The first few days it took constant reminding. I would pause and tell myself, "Does this really matter?" or "Is it worth ruining my day?" or even "Why should _______ get to control my emotions". And each time the answer came from within. Each time I rose above. Each time I chose to keep smiling. Life will always never be what we expect. It will never make us consistently happy, but we can choose that for ourselves.
Time marched onward. The days got easier and easier in which to see the good. They piled up in fact. Now I sit here thinking back on the days since that important decision and I count 364 good days this year. That's right. 364. The immense feeling of accomplishment and well-being I find in that statement astounds me. I will be OK in this life. I can handle what this world has to throw at me. I will overcome. I will face any challenge with a gusto all my own. Then, when the day fades, and I crawl into bed, I will smile and know that it has been yet another good day.
But that wasn't all that happened this year...

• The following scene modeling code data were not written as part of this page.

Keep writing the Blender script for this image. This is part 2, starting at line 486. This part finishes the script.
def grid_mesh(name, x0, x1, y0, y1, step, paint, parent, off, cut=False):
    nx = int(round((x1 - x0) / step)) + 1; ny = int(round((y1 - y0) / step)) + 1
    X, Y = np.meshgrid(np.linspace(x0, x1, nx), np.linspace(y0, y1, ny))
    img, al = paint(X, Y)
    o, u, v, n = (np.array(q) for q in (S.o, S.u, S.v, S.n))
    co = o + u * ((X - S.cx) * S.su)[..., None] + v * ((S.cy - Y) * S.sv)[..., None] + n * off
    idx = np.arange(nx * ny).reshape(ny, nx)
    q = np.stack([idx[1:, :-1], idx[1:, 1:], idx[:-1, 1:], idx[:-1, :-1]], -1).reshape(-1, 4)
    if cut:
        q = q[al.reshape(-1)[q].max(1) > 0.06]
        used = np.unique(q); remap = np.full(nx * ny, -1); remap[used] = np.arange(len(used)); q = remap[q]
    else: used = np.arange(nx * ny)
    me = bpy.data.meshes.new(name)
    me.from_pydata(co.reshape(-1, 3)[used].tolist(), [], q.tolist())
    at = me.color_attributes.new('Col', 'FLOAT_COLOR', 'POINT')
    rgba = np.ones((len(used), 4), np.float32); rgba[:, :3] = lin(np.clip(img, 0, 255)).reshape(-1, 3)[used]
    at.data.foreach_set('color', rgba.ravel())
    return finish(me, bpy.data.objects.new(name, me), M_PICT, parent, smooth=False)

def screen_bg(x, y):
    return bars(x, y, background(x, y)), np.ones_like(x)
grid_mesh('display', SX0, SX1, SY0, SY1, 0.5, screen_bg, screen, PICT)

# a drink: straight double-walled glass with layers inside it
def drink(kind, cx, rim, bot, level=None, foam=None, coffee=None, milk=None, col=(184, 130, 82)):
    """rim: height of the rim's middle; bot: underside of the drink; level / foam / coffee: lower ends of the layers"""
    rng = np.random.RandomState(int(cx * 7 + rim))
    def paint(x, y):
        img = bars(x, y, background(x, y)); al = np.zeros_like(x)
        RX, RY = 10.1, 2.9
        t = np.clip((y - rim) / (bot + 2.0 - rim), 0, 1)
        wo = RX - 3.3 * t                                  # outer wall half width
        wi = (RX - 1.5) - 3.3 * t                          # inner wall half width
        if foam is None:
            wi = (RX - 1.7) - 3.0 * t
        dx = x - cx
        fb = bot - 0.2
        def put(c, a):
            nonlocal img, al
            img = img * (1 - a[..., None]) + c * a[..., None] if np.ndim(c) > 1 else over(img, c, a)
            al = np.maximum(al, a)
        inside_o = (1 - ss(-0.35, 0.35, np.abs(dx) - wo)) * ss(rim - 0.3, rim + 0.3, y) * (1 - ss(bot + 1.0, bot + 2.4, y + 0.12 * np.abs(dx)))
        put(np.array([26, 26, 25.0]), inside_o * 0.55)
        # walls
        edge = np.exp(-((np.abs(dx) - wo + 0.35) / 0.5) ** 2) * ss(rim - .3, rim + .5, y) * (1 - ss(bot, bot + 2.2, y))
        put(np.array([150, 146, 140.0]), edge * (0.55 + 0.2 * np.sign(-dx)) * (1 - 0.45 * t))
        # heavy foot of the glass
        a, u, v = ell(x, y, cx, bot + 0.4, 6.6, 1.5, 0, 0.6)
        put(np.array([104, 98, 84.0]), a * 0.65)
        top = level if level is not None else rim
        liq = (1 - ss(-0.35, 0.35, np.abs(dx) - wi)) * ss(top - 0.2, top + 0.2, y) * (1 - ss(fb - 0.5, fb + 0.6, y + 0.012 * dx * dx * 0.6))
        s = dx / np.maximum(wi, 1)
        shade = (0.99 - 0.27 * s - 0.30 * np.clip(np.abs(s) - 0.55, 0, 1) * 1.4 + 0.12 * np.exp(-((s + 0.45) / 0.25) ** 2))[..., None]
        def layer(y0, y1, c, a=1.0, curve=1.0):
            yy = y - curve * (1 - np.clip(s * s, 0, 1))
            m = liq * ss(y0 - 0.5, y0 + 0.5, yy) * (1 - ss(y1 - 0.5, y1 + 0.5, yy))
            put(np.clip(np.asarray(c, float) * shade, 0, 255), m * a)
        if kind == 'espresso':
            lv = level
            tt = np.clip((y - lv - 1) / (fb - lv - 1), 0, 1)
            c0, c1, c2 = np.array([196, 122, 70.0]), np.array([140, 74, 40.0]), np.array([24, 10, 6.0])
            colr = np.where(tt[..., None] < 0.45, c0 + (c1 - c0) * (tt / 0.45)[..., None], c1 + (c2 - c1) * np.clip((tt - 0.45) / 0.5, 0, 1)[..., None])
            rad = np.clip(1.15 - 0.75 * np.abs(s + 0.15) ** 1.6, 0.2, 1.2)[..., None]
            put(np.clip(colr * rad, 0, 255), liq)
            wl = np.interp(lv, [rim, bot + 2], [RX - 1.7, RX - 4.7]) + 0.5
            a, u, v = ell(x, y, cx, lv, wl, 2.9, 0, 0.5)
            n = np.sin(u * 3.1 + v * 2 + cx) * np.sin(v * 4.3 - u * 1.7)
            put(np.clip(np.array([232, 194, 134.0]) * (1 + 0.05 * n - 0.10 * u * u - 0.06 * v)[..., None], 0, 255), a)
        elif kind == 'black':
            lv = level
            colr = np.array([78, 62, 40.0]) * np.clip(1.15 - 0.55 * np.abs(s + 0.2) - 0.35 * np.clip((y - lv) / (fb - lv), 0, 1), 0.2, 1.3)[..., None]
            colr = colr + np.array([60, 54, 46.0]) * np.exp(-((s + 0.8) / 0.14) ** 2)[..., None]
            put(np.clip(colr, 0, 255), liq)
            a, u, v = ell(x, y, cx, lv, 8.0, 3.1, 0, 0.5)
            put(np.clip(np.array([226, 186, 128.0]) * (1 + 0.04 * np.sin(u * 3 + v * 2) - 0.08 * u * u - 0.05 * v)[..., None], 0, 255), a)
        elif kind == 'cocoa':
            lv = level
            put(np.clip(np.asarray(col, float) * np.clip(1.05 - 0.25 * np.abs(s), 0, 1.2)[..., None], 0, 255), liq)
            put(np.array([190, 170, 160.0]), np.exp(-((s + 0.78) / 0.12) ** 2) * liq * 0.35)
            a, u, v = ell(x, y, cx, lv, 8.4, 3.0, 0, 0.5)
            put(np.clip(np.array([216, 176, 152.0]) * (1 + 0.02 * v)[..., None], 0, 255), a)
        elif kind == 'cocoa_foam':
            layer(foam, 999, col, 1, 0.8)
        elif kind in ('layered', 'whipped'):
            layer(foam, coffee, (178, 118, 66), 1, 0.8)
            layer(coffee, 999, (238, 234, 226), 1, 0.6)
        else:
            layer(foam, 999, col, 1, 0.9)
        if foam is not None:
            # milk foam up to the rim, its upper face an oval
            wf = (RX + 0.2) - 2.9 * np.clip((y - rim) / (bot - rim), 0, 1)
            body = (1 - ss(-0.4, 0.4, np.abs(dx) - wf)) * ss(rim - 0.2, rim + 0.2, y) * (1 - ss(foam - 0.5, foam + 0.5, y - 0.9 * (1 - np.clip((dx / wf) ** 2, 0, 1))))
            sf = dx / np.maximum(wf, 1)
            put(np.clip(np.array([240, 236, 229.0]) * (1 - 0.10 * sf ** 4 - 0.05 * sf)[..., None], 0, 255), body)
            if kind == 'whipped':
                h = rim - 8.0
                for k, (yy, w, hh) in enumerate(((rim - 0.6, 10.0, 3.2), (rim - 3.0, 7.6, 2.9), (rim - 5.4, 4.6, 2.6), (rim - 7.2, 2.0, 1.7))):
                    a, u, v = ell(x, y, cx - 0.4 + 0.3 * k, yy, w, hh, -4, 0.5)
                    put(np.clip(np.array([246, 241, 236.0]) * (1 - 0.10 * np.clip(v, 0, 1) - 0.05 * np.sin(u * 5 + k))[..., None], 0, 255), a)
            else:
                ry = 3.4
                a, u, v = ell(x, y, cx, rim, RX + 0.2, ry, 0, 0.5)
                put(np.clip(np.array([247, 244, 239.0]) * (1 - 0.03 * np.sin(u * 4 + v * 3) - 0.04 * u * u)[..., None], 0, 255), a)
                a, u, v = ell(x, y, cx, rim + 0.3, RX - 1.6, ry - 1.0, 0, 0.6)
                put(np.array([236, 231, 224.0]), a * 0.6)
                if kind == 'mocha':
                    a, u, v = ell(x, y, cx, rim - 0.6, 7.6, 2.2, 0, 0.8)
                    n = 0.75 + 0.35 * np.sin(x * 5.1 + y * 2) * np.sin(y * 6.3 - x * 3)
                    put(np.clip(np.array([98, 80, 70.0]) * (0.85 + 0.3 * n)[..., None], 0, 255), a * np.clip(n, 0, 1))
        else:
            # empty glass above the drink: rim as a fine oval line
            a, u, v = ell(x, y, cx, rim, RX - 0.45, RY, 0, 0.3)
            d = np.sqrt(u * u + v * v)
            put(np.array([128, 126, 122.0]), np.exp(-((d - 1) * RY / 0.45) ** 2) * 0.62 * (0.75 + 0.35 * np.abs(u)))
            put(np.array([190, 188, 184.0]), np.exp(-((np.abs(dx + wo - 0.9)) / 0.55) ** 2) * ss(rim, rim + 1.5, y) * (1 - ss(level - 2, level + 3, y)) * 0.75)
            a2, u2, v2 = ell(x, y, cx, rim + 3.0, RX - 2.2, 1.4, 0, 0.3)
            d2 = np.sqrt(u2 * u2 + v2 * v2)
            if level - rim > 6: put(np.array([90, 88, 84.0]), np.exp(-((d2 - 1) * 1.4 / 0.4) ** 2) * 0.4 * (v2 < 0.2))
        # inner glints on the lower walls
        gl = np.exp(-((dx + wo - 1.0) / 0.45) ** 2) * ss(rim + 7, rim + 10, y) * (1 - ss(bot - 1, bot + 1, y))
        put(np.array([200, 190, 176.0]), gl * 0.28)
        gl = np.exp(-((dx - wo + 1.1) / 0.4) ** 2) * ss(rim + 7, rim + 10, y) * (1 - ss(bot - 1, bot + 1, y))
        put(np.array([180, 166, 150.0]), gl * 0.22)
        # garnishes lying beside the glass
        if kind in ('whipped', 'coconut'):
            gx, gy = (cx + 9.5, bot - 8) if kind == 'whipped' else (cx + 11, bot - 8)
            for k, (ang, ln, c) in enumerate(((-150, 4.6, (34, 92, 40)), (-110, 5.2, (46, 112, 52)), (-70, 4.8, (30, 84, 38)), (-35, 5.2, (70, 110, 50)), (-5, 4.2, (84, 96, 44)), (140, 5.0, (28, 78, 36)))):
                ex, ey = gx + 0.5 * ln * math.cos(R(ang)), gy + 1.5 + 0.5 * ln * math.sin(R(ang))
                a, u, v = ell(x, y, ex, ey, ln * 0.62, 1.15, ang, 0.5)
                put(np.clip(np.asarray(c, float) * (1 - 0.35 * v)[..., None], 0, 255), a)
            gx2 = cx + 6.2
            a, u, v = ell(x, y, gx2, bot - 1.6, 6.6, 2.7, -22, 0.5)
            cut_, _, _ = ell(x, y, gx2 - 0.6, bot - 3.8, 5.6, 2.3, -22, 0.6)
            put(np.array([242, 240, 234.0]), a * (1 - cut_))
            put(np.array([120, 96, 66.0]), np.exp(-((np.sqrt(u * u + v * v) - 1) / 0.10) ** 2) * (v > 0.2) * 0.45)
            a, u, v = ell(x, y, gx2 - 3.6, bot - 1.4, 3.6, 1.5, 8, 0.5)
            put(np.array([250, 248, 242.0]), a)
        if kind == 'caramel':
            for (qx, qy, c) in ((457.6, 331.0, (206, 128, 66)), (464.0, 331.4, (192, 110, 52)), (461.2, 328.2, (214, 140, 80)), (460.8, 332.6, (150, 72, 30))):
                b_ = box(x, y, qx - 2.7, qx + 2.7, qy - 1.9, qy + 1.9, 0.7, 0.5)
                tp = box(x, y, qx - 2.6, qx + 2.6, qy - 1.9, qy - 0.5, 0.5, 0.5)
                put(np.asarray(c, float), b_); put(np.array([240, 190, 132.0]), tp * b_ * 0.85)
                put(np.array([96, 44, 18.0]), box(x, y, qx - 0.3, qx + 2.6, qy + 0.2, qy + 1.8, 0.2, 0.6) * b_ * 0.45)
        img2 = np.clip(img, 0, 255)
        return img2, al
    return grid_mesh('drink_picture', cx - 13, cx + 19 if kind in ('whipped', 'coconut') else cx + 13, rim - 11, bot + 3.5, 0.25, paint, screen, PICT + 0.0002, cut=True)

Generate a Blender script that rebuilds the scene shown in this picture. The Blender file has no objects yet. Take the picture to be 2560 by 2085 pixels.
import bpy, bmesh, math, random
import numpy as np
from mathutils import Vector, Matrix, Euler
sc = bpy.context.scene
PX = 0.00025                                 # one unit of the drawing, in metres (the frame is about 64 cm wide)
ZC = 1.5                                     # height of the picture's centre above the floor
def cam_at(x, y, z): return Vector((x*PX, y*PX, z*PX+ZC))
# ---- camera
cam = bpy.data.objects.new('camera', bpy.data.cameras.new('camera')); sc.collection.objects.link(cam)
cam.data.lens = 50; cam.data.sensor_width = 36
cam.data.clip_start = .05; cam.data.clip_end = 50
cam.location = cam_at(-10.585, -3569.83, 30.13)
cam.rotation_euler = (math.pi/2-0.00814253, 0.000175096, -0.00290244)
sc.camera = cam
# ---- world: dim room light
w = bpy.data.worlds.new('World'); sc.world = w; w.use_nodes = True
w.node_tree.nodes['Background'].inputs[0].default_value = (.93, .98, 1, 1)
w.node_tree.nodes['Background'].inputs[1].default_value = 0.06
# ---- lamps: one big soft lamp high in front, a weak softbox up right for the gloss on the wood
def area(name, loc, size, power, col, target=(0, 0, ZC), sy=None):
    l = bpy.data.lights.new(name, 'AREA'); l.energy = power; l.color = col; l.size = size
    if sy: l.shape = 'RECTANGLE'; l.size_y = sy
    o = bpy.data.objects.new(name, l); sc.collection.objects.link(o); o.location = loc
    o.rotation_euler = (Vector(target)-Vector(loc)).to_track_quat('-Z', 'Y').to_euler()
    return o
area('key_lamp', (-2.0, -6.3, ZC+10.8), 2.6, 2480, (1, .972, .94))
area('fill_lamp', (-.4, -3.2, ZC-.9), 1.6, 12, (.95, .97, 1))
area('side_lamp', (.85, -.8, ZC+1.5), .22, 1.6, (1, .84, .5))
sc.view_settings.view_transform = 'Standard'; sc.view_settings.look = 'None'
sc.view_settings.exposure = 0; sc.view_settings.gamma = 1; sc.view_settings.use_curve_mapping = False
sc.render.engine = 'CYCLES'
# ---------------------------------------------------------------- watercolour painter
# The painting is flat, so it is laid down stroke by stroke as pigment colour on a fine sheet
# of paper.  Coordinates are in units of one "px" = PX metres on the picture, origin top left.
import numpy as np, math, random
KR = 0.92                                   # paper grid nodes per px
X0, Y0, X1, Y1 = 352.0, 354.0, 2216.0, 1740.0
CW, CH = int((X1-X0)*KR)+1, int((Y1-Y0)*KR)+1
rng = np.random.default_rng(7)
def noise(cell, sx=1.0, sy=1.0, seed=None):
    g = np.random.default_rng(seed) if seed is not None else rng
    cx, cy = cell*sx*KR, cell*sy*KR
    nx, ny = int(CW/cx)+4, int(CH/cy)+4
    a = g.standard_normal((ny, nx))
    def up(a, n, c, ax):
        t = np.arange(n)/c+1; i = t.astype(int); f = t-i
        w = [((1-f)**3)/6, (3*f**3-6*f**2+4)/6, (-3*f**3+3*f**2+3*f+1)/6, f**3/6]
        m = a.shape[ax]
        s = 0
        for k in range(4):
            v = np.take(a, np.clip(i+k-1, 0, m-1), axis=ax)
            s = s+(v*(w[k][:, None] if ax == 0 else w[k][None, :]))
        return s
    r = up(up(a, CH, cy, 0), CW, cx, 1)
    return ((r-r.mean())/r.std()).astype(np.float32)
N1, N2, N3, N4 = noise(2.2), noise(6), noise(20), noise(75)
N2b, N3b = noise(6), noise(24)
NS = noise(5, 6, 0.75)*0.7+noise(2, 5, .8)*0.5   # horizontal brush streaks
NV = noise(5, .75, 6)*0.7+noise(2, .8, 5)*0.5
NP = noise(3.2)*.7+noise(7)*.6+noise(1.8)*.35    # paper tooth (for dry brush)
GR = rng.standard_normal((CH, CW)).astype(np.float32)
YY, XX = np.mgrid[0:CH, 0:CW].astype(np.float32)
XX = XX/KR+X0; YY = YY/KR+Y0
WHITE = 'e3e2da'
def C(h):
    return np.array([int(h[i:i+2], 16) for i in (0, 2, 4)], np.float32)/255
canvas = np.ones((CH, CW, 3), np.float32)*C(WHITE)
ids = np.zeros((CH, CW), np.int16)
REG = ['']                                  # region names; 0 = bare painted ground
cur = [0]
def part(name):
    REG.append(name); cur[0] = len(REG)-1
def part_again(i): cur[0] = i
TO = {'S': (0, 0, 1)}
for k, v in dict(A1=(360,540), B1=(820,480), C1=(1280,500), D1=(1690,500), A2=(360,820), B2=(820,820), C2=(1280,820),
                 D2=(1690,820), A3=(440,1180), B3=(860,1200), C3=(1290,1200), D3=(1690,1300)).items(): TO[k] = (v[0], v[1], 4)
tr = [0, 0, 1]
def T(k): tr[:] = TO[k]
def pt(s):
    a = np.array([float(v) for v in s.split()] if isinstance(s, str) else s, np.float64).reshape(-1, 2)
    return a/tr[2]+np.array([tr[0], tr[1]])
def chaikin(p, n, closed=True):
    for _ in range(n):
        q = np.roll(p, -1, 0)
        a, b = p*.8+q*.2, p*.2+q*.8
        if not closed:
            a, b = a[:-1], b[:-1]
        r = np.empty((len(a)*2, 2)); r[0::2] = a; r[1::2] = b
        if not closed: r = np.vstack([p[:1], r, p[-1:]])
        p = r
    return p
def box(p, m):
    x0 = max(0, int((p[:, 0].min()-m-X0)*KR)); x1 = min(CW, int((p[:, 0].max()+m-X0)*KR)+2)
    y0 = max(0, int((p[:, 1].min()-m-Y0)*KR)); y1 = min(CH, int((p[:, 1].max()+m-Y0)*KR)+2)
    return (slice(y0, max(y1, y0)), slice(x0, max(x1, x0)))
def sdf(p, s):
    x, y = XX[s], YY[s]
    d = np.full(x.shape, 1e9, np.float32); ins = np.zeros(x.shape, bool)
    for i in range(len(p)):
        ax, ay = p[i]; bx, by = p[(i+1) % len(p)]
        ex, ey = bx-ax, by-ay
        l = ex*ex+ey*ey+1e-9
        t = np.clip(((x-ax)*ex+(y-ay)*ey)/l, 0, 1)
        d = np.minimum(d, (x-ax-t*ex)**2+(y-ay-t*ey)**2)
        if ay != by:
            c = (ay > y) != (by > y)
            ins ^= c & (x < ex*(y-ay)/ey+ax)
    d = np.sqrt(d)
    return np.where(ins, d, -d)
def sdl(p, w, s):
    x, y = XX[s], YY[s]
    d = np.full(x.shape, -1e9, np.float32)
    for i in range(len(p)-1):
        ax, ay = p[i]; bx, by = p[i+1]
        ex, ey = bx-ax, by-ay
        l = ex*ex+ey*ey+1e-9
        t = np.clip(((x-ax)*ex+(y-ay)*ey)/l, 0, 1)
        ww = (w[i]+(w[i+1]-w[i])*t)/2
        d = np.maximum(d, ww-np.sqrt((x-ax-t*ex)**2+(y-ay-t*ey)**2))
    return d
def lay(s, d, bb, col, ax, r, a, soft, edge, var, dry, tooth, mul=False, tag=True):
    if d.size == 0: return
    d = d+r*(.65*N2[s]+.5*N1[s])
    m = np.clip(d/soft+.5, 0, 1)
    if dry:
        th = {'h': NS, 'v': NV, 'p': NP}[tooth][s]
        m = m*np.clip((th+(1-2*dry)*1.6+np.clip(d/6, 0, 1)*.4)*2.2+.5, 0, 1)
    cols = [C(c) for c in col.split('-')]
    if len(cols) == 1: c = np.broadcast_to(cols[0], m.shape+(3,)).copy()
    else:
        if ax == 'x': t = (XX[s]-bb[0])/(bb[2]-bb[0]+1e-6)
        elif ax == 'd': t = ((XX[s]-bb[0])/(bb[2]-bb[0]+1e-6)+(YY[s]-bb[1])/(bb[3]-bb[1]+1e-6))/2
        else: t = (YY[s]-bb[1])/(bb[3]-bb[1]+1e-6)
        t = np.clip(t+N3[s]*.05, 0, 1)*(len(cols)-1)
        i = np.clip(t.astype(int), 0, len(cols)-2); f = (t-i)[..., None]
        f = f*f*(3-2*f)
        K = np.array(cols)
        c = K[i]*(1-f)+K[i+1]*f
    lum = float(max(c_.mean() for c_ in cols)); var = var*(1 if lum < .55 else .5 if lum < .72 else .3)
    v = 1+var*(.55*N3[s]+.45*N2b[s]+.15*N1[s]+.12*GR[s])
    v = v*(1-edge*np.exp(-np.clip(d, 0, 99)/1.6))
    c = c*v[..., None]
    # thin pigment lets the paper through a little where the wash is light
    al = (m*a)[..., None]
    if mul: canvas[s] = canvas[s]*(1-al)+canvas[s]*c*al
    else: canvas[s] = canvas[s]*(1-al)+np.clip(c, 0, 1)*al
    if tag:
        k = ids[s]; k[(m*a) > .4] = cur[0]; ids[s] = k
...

Just 5 fateful days into the year, I first met someone who has proved to forever change me life. Andy Fisher danced up on me at a late holiday party and so it began. Looking back, it seemed to snowball rather rapidly, but we both approached our time together with hesitation due to prior heartbreaks. But the feeling was nearly instantaneous. After that first lunch date, I could barely wait to see him again. In 7 days, we saw each other 5 times. Emotionally we were both guarded but we both felt it. A few weeks later we became official, exclusive. A month beyond that, I couldn't contain my excitement any longer and I proposed. We've experienced many great things in our year together. We visited amazing destinations and even more amazing people. I couldn't imagine a life without him. And I can't wait to see the New Year has in store for us. In mere days, we'll be married and in a few weeks we'll be off to Panama on our honeymoon. Much more greatness awaits.
Psychological, spiritual, and relational change...career change continued as well. This year offered challenges and successes in my career. I moved to a much higher volume store: from Towson Town Center to The Mall in Columbia, as a Visual Manager with American Eagle Outfitters. During my time in Columbia I met some amazing people that I am happy to have as personal friends. Additionally, I learned much about myself and my abilities as a leader. Only a few weeks after transferring, my Store Manager went out on leave. Over the next 4 weeks, I successfully ran the store. I picked up lots of knowledge during that time. That period proved invaluable as I was able to step up to take the reigns of my own store at Marley Station beginning in September. For those of you that have known me for a long time, you know that I've put in countless hours and pushed myself on innumerable occasions to reach this point. My status announcing my promotion was my most liked status of the entire year. That support and love was much appreciated throughout my entire career. There have been a great number of individuals who have molded me to the leader I am today. I am eternally grateful for having worked alongside each and every one of you. Sincere thanks to some of my biggest influencers: Pattie Miller, Cindy Tinley, Cindy Martin, Vivian Illiano, and Sandy McCluskey. You ladies helped get me here. Thank you!
I know many of you have glazed over by this point...So I will begin to tie this up with a neat literary bow. This was a year of change. A year of triumph and success, because I worked hard. A year of love, because I am lucky that an otter swam my way. A year of happiness, because I made a choice.
2014 lies ahead. I'll embrace it, one Good Day at a time.